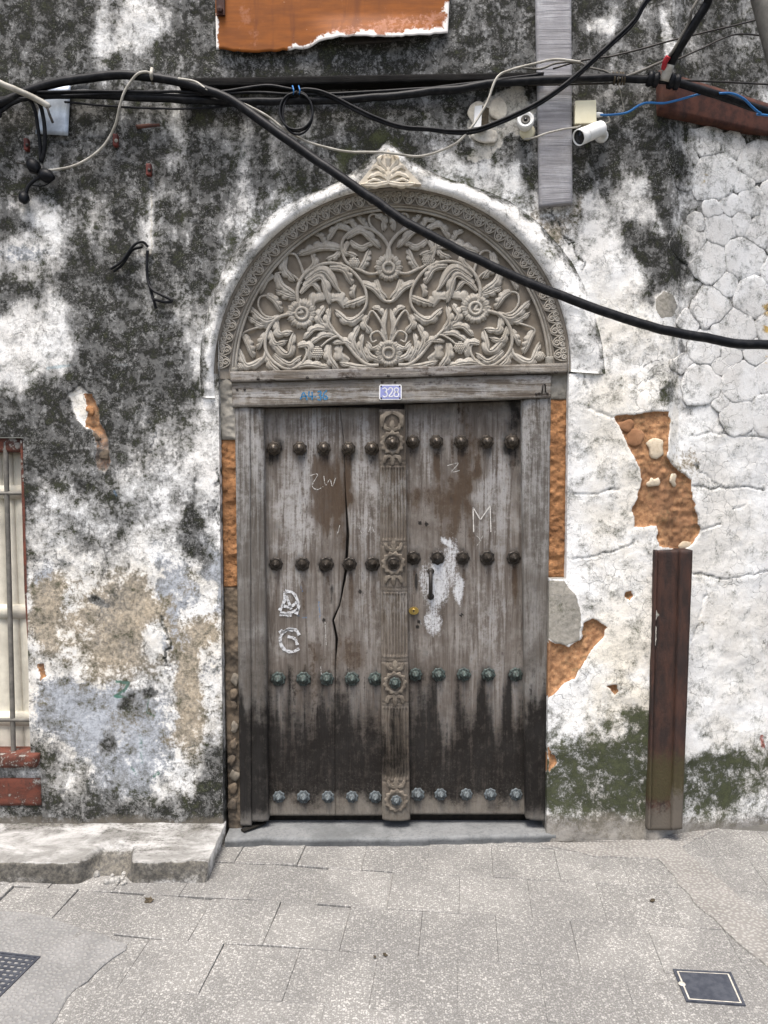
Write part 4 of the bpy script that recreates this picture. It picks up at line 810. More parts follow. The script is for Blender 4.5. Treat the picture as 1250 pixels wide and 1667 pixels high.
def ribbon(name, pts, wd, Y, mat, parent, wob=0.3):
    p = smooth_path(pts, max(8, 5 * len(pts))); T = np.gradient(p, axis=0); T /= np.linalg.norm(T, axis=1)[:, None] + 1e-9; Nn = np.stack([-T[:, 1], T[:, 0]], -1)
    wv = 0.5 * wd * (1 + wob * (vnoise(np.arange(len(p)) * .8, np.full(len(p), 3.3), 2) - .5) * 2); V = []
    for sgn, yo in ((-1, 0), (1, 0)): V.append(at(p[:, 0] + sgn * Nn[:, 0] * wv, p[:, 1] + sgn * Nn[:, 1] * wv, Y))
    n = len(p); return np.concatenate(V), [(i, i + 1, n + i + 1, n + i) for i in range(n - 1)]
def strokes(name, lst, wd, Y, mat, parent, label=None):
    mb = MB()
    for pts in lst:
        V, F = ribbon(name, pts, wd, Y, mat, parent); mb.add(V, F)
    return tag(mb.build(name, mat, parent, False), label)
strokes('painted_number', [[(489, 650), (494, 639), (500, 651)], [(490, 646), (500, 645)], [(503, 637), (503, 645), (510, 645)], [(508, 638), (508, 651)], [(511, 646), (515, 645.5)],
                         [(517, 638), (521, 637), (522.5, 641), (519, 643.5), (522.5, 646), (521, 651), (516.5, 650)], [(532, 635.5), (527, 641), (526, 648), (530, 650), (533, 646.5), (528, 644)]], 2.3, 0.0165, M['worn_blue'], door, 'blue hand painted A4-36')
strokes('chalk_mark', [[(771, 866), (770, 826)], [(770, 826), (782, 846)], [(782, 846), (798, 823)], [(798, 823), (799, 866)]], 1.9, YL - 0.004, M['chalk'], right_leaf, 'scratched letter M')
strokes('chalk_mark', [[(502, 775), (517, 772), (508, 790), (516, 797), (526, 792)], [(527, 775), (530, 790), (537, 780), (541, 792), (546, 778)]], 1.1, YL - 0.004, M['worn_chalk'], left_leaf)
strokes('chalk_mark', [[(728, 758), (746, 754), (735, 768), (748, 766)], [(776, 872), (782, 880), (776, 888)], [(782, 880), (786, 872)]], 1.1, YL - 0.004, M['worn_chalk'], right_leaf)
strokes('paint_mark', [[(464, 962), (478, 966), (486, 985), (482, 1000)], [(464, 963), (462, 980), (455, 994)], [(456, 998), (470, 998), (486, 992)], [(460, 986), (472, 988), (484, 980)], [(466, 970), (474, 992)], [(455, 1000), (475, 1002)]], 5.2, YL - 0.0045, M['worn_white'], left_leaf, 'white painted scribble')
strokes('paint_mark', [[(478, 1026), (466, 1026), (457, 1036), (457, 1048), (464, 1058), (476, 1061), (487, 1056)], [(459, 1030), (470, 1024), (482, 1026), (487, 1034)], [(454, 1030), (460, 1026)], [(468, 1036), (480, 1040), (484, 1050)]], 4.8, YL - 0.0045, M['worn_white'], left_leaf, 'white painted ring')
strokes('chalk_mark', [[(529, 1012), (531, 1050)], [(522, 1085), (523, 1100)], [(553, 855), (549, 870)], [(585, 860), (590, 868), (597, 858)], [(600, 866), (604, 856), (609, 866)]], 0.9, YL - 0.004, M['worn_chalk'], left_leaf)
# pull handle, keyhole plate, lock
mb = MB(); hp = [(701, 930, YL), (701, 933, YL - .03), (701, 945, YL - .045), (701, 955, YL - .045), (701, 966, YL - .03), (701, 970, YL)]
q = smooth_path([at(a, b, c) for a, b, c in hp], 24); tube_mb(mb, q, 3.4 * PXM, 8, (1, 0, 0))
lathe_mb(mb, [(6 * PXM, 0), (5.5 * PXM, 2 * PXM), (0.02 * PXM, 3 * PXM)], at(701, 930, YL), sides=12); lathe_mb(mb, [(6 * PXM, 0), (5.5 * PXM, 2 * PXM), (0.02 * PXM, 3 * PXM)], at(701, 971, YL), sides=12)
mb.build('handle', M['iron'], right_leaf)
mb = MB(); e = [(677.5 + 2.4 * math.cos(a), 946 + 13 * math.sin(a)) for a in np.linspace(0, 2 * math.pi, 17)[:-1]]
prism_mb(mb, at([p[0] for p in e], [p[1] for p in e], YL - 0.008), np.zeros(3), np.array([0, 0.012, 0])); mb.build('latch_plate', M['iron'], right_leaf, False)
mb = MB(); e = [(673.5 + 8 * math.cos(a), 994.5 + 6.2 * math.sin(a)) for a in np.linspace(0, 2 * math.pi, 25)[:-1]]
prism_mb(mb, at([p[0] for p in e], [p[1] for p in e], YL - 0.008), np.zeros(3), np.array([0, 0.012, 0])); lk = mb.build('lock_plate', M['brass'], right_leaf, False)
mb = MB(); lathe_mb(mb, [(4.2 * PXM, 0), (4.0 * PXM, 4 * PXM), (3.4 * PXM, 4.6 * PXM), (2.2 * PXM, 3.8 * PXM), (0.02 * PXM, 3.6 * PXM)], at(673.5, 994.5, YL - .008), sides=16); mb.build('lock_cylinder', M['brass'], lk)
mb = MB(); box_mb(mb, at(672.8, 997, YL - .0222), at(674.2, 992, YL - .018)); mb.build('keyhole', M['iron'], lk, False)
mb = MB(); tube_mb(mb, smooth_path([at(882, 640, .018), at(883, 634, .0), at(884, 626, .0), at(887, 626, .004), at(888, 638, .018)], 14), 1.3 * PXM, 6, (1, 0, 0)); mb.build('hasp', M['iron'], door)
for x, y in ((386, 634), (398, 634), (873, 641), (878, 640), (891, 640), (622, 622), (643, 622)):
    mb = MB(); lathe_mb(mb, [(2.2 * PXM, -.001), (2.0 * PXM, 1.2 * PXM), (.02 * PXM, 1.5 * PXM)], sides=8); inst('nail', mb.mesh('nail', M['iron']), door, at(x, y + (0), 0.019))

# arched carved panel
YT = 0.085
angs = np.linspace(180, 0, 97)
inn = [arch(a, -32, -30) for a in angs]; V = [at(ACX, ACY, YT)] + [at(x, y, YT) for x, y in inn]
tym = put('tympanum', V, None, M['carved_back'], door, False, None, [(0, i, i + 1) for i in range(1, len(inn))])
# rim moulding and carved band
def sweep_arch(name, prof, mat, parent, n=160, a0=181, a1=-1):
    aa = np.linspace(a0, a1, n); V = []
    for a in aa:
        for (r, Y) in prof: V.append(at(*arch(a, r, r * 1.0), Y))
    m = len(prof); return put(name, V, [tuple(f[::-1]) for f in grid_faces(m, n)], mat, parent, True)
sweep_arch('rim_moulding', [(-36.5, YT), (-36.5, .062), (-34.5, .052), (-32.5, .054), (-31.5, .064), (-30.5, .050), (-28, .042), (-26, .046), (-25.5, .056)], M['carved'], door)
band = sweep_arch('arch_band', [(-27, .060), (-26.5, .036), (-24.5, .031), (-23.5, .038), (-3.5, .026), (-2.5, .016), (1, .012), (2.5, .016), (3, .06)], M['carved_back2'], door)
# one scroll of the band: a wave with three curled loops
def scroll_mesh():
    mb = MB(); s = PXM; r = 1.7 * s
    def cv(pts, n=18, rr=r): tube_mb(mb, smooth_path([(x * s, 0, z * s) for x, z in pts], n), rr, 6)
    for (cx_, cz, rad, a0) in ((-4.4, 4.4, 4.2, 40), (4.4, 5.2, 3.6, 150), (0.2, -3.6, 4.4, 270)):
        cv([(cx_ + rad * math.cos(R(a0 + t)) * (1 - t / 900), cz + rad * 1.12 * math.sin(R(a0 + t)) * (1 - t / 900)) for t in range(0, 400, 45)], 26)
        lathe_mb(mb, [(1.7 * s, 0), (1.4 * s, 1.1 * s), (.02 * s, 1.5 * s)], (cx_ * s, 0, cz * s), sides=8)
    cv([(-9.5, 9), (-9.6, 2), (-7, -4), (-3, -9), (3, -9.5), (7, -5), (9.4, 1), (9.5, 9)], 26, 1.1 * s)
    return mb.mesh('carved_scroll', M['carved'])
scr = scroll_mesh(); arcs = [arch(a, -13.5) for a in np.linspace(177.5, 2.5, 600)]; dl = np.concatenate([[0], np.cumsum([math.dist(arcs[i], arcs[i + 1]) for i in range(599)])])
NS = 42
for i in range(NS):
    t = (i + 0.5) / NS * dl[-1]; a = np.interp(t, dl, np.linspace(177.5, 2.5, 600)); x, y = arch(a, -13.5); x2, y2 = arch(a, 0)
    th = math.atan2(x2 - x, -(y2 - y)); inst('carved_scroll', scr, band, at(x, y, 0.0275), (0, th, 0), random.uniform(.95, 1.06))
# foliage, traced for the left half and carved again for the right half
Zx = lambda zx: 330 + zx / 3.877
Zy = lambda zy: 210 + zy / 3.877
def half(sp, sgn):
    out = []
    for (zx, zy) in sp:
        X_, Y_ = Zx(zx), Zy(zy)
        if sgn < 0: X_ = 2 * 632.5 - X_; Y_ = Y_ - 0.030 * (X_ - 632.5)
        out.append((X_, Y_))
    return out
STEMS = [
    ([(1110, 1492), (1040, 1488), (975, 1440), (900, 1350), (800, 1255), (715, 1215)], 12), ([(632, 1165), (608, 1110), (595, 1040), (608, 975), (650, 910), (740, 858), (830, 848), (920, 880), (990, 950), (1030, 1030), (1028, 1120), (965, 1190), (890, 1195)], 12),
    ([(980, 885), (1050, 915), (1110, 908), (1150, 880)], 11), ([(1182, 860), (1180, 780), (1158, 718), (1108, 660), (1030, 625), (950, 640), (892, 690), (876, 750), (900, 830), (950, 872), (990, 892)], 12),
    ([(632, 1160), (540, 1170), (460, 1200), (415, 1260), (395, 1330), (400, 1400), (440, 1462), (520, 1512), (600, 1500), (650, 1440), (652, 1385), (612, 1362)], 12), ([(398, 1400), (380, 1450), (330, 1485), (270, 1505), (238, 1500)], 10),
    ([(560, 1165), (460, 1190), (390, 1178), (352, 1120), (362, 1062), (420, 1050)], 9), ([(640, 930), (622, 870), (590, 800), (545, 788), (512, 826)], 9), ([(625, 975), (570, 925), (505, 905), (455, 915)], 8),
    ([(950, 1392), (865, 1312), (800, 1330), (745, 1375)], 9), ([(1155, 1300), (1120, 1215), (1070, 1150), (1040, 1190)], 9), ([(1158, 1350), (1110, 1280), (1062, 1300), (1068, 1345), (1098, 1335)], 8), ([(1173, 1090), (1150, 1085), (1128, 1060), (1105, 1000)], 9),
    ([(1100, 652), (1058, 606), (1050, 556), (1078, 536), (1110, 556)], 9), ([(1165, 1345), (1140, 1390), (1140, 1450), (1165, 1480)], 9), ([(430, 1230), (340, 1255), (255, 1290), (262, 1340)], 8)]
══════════
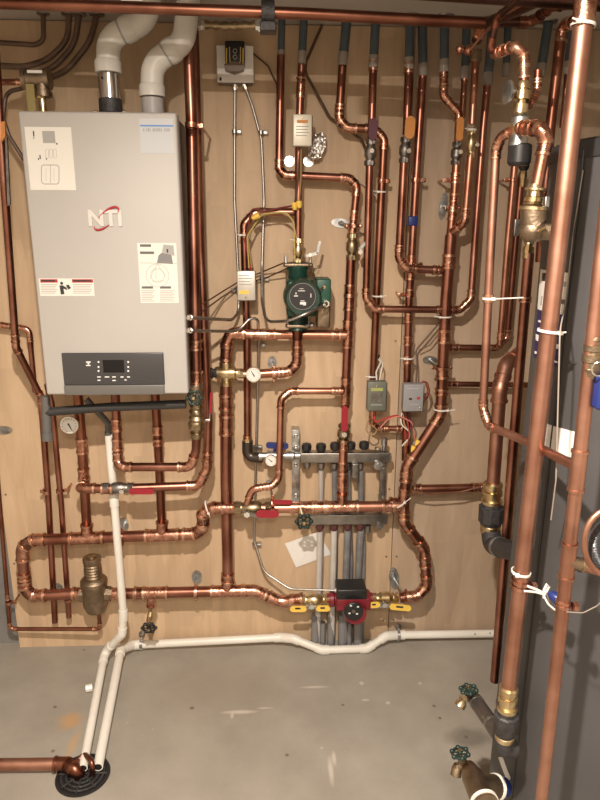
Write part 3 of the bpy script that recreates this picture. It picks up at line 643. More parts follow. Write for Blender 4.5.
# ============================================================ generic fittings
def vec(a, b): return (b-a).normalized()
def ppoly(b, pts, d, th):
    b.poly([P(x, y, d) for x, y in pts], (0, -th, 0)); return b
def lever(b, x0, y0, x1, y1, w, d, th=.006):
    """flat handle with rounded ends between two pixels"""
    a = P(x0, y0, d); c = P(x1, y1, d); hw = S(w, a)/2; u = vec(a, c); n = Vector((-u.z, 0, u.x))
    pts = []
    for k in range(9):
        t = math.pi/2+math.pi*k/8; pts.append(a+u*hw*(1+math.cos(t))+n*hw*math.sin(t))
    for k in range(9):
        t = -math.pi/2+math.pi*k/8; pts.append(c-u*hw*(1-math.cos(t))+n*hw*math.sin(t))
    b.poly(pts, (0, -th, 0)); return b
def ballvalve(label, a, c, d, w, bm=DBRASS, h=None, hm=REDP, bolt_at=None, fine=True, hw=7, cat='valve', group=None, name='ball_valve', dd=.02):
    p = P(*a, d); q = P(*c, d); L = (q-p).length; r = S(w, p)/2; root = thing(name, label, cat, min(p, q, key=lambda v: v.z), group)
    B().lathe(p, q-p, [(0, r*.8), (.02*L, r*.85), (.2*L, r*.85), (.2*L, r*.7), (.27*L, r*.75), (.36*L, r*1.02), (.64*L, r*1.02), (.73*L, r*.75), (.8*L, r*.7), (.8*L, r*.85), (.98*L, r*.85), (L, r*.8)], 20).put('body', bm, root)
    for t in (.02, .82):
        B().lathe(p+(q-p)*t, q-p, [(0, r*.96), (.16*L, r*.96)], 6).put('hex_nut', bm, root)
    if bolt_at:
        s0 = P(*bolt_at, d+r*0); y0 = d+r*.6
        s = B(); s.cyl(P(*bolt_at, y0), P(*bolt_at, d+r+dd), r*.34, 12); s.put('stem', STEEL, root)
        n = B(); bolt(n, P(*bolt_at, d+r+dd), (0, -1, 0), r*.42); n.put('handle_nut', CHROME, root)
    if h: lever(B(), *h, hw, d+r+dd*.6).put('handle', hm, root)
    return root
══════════
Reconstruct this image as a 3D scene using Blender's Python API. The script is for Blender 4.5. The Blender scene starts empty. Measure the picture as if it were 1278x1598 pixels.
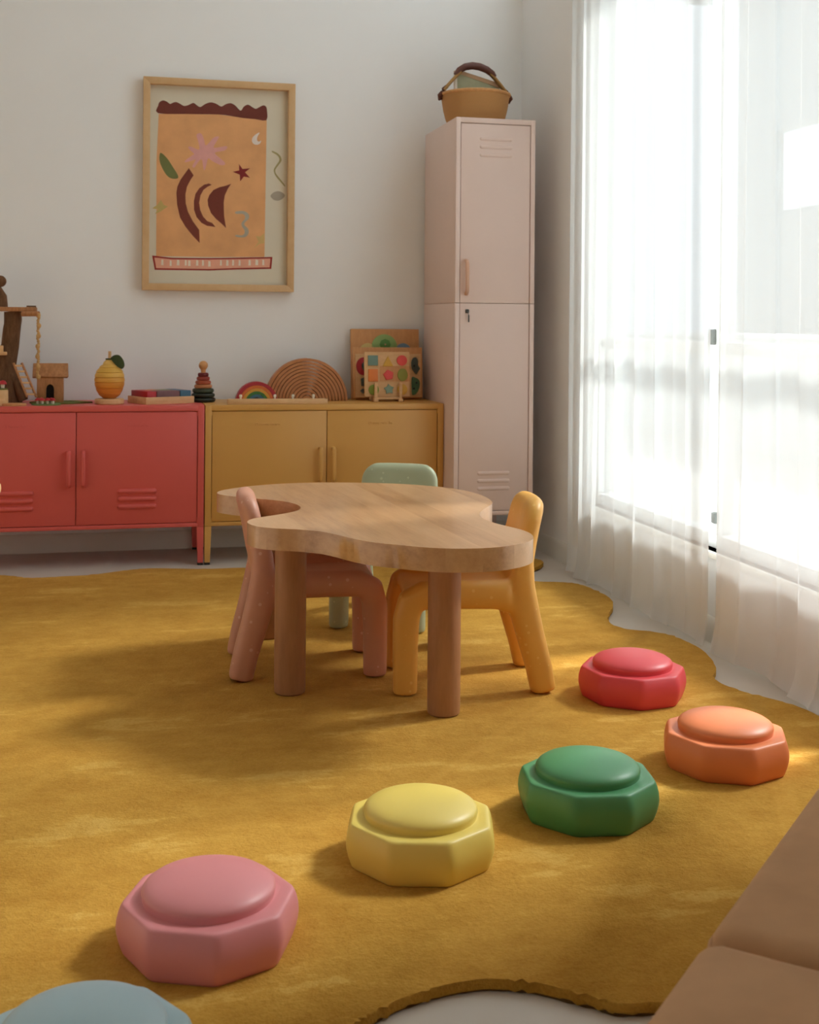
══════════
• [Problem statement]:
Everything from the line containing "Write part 3" down to the line containing "return root" should be repeated exactly, with both end lines kept and no other lines added.

• [Task response]:
Write part 3 of the bpy script that recreates this picture. It picks up at line 643. More parts follow. Write for Blender 4.5.
# ============================================================ generic fittings
def vec(a, b): return (b-a).normalized()
def ppoly(b, pts, d, th):
    b.poly([P(x, y, d) for x, y in pts], (0, -th, 0)); return b
def lever(b, x0, y0, x1, y1, w, d, th=.006):
    """flat handle with rounded ends between two pixels"""
    a = P(x0, y0, d); c = P(x1, y1, d); hw = S(w, a)/2; u = vec(a, c); n = Vector((-u.z, 0, u.x))
    pts = []
    for k in range(9):
        t = math.pi/2+math.pi*k/8; pts.append(a+u*hw*(1+math.cos(t))+n*hw*math.sin(t))
    for k in range(9):
        t = -math.pi/2+math.pi*k/8; pts.append(c-u*hw*(1-math.cos(t))+n*hw*math.sin(t))
    b.poly(pts, (0, -th, 0)); return b
def ballvalve(label, a, c, d, w, bm=DBRASS, h=None, hm=REDP, bolt_at=None, fine=True, hw=7, cat='valve', group=None, name='ball_valve', dd=.02):
    p = P(*a, d); q = P(*c, d); L = (q-p).length; r = S(w, p)/2; root = thing(name, label, cat, min(p, q, key=lambda v: v.z), group)
    B().lathe(p, q-p, [(0, r*.8), (.02*L, r*.85), (.2*L, r*.85), (.2*L, r*.7), (.27*L, r*.75), (.36*L, r*1.02), (.64*L, r*1.02), (.73*L, r*.75), (.8*L, r*.7), (.8*L, r*.85), (.98*L, r*.85), (L, r*.8)], 20).put('body', bm, root)
    for t in (.02, .82):
        B().lathe(p+(q-p)*t, q-p, [(0, r*.96), (.16*L, r*.96)], 6).put('hex_nut', bm, root)
    if bolt_at:
        s0 = P(*bolt_at, d+r*0); y0 = d+r*.6
        s = B(); s.cyl(P(*bolt_at, y0), P(*bolt_at, d+r+dd), r*.34, 12); s.put('stem', STEEL, root)
        n = B(); bolt(n, P(*bolt_at, d+r+dd), (0, -1, 0), r*.42); n.put('handle_nut', CHROME, root)
    if h: lever(B(), *h, hw, d+r+dd*.6).put('handle', hm, root)
    return root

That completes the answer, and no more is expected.